Who is Keith Schiller, the man Trump sent to fire Comey?

Few people inside Donald Trump’s orbit are more important than Keith Schiller, the President’s longtime bodyguard who has risen from part-time hired muscle to director of Oval Office operations.

That status was cemented on Tuesday when the former New York Police Department officer hand-delivered a letter from the President firing FBI director James Comey, entering the FBI headquarters with a manila folder and leaving without it.

Schiller, a White House official told CNN, went to the headquarters expressly to fire Comey, even though the FBI is currently in the middle of an investigation into Russia’s meddling in the 2016 election and ties the hackers may have had to Trump associates.

Schiller is widely regarded inside and outside the White House as the “most underestimated person on Trump’s team,” as one former aide put it — someone with constant access to Trump who has not only developed a deep level of trust with the President, but also has turned into a sort-of Trump translator.

During the campaign, “it mattered more to me what Keith Schiller thought of me than what the campaign manager thought,” a former top campaign aide told CNN about Schiller. “Now I think it means more what Keith thinks of you than Reince (Trump’s chief of staff) thinks of you.”

Schiller joined the Trump Organization as a part-time bodyguard in 1999 after an assistant district attorney put in a good word for him with the real estate mogul. Formerly a NYPD detective who served in the Navy, Schiller quickly moved up the ladder with Trump, from temporary employee to bodyguard to Trump’s head of security in 2005.

Friends from high school say Schiller never shied away from a fight during his younger years, a trait that has stayed with him.
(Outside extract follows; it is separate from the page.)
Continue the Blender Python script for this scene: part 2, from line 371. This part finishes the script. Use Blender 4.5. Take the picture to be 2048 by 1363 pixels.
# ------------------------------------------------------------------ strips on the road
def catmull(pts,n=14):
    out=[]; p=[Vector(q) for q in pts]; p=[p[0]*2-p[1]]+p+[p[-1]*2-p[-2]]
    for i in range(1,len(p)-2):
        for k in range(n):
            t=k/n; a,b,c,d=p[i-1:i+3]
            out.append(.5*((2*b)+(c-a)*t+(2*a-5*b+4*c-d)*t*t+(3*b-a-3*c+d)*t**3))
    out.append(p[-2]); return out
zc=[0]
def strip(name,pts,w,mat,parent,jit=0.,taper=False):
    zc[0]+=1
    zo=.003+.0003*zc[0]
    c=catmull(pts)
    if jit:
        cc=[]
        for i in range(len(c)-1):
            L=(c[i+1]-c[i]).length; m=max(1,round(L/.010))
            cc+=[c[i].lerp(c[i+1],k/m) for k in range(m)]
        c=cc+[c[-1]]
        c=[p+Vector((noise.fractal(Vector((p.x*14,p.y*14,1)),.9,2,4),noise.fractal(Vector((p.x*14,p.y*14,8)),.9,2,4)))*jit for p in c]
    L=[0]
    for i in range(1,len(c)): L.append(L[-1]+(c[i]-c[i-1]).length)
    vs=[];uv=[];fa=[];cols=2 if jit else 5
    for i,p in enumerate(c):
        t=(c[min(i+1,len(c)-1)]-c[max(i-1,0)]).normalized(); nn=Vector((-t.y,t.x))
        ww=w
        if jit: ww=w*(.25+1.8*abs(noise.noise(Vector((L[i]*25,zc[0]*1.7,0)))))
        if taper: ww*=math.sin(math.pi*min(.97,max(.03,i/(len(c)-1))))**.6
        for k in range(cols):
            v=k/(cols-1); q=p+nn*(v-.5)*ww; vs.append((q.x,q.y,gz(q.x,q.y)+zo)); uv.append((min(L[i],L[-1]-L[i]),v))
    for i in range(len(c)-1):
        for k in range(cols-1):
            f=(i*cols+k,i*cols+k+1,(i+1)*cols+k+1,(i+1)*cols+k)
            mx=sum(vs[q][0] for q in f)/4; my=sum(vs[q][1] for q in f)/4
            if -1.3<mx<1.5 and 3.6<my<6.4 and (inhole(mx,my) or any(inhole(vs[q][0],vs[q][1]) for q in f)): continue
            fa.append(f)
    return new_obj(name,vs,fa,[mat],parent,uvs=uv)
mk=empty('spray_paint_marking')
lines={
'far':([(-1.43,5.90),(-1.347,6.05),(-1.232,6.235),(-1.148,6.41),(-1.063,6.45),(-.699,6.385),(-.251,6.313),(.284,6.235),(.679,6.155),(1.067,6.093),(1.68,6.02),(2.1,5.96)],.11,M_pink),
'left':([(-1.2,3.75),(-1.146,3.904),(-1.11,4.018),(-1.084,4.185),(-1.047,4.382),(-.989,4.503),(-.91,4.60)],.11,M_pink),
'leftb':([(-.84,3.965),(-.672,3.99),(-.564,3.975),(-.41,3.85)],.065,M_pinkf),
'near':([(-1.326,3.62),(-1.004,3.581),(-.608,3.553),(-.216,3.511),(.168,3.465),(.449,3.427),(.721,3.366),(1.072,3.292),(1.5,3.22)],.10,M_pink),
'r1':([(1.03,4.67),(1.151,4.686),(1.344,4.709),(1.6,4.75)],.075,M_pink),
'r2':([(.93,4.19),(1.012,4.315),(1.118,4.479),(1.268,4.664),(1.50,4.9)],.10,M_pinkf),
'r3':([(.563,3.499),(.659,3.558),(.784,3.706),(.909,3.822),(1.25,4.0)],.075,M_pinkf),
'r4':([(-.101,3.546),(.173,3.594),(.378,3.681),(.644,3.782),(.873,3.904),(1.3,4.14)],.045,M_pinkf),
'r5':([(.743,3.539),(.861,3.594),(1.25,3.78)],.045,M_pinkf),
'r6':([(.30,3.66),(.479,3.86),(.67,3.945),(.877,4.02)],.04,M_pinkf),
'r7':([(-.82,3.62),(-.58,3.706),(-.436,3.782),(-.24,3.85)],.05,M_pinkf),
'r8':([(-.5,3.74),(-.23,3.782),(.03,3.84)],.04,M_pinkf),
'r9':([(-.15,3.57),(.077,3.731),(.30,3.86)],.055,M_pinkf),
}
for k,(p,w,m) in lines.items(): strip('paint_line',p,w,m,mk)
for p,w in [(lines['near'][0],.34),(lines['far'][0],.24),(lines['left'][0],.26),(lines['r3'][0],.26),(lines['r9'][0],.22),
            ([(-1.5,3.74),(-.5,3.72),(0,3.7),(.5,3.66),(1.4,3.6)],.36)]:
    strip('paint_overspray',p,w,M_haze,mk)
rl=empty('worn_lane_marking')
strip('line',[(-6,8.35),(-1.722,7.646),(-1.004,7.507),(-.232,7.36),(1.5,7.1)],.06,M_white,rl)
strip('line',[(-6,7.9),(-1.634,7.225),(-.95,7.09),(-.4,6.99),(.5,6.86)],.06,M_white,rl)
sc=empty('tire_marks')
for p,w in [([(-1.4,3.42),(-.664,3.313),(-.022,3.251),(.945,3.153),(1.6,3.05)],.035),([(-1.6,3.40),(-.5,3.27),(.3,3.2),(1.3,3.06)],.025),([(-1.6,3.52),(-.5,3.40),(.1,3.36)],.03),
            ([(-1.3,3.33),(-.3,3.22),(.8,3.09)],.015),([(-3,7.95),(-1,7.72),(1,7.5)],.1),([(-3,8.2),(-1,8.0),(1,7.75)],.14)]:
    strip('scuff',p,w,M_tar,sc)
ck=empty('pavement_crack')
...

When protesters gathered around Trump tower during the campaign, Schiller ripped a sign out of one man’s hands a punched him when he tried to grab it back.

Schiller, former aides and advisers said, understands the President better than most in the White House. During the 2016 campaign, aides would go to Schiller to understand a quirk or eccentricity about the billionaire-turned-politician.

“Any time I wanted to understand something, I would ask Keith,” former Trump campaign manager Corey Lewandowski said. “I valued him for all the roles he played.”

And he has played many roles for Trump: Press wrangler, body man, private muscle and sounding board. He is far more involved in day-to-day decision making than most heads of security. Journalists who interviewed Trump in 2016 have said Schiller is regularly the aide checking the quality of the shot to make sure his boss looks good.

Schiller, unlike Trump, is media-shy and has declined multiple interview attempts by CNN. When asked about his visit to the FBI headquarters on Tuesday, Schiller declined to comment.

Trump’s management style has also benefited Schiller. The President regularly asks people close to him for their views. Schiller is often the person next to Trump, meaning he regularly opines on politics, policy and everything in between, one aide said.

But more importantly, Schiller enjoys something that not many of Trump’s White House aides has: Trust.

This has been evident throughout Trump’s few months in the White House. Schiller almost always travels with not only the President, but his top aides and children. When Jared Kushner, Trump’s son-in-law and top policy aide, traveled to Iraq with Marine Gen. Joseph Dunford, the chairman of the US military’s Joint Chiefs of Staff, Schiller was at his side for much of the trip.

Lieutenant David E. Chong, now the public safety commissioner for the City of White Plains, New York, who used to be Schiller’s boss at NYPD, said he understands why Trump for puts so much faith in the former officer.

“I don’t blame him,” he said. “I would have kept Keith with me forever if I could have.”

He added, “He always had my back. I was always very comfortable knowing he was around.”